モノいえば炎上必至、自他ともに認める「叩かれ女」の二人が、日韓の政治、メディアなどに鋭く切りこむ。縦横無尽に広がりつつ的確に着地していく対話、巧みな現状分析。これはもう上質な「読むトークショー」である。
金の頭脳明晰ぶりに加え、肝の据わり具合に瞠目せざるをえない。テレビではゲテモノ扱い、苦情は頻々、孤独を覚えることもあるという彼女に、どこに希望を見いだすべきかと香山は問う。答えは「『言い続ける』ことですよ。
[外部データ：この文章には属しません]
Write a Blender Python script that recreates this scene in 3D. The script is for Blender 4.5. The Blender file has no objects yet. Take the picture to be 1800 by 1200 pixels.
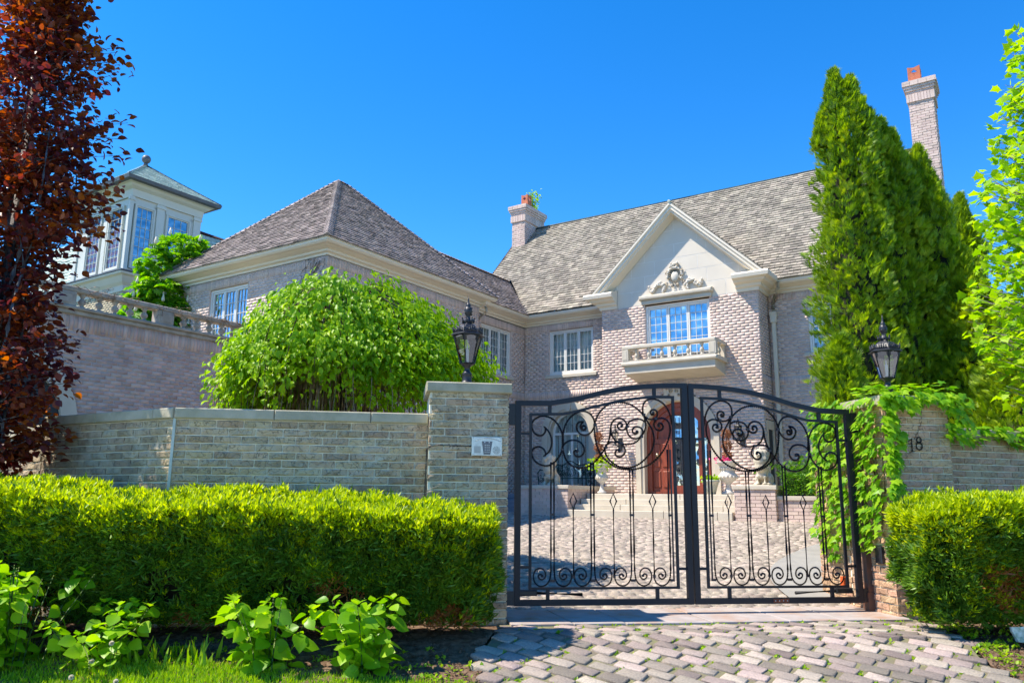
import bpy, math, random
import numpy as np
from mathutils import Matrix, Vector
random.seed(7); R = np.random.RandomState(11)
PI = math.pi
sc = bpy.context.scene
COL = sc.collection
# ------------------------------------------------------------------ camera
F_PX, PITCH, ROLL, AH, AG, EYE = 1377.11, .196802, .009563, -.590409, .144253, 1.15
fw = np.array([0, math.cos(PITCH), math.sin(PITCH)]); r0 = np.array([1., 0, 0]); u0 = np.array([0, -math.sin(PITCH), math.cos(PITCH)])
CR = math.cos(ROLL)*r0 + math.sin(ROLL)*u0; CU = -math.sin(ROLL)*r0 + math.cos(ROLL)*u0
CAM = np.array([0, 0, EYE])
cd = bpy.data.cameras.new('camera'); cam = bpy.data.objects.new('camera', cd); COL.objects.link(cam)
cd.sensor_width = 36; cd.lens = 36*F_PX/1800; cd.clip_start = .05; cd.clip_end = 3000
cam.matrix_world = Matrix(((CR[0], CU[0], -fw[0], 0), (CR[1], CU[1], -fw[1], 0), (CR[2], CU[2], -fw[2], EYE), (0, 0, 0, 1)))
sc.camera = cam
# ------------------------------------------------------------------ sky, sun, exposure
SUN_AZ, SUN_EL = math.radians(-174), math.radians(56.5)
w = bpy.data.worlds.new('World'); sc.world = w; w.use_nodes = True
nt = w.node_tree; nt.nodes.clear()
sky = nt.nodes.new('ShaderNodeTexSky'); sky.sky_type = 'NISHITA'; sky.sun_disc = False
sky.sun_elevation = SUN_EL; sky.sun_rotation = PI/2 - SUN_AZ
sky.air_density = 1.0; sky.dust_density = 0.1; sky.ozone_density = 4.0; sky.altitude = 1600
hs = nt.nodes.new('ShaderNodeHueSaturation'); hs.inputs['Saturation'].default_value = 1.34; hs.inputs['Hue'].default_value = .503
bg = nt.nodes.new('ShaderNodeBackground'); bg.inputs[1].default_value = .145
wo = nt.nodes.new('ShaderNodeOutputWorld')
nt.links.new(sky.outputs[0], hs.inputs['Color']); nt.links.new(hs.outputs[0], bg.inputs[0]); nt.links.new(bg.outputs[0], wo.inputs[0])
sd = bpy.data.lights.new('sun', 'SUN'); sd.energy = 3.7; sd.angle = math.radians(.53); sd.color = (1, .92, .80)
so = bpy.data.objects.new('sun', sd); COL.objects.link(so)
sv = Vector((math.cos(SUN_EL)*math.cos(SUN_AZ), math.cos(SUN_EL)*math.sin(SUN_AZ), math.sin(SUN_EL)))
so.rotation_euler = sv.to_track_quat('Z', 'Y').to_euler(); so.location = (-20, -3, 30)
sc.view_settings.view_transform = 'Standard'; sc.view_settings.look = 'None'; sc.view_settings.exposure = 1.16; sc.view_settings.gamma = 1
sc.view_settings.use_curve_mapping = False
sc.render.engine = 'CYCLES'; sc.cycles.max_bounces = 8; sc.cycles.transparent_max_bounces = 16
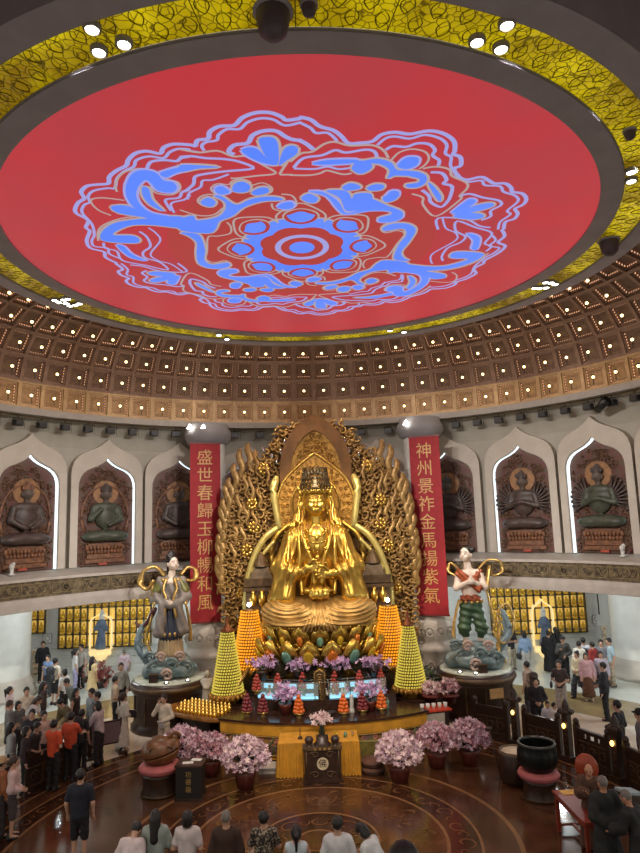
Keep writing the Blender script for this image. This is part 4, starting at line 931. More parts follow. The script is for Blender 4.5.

乗り掛かった舟であるからには、行き先がどこであるのか、最後まで見極めたい」。なんて強い人なのか。
精神科医・香山の面目躍如たる時代診断も見どころ。「親日か反日か」「敵か味方か」と二分法的に他国を捉えがちな日本社会を、「黒か白か、一〇〇かゼロか」でしか相手を見られない精神疾患に重ね合わせる。はっとする解釈をさらりと提示する話術は、芸の域に達している。
明るい話題ばかりではないが、読後に芽生えるのは、混沌の現代を生き抜いてやろうという闘志。二人のパワーに感化される。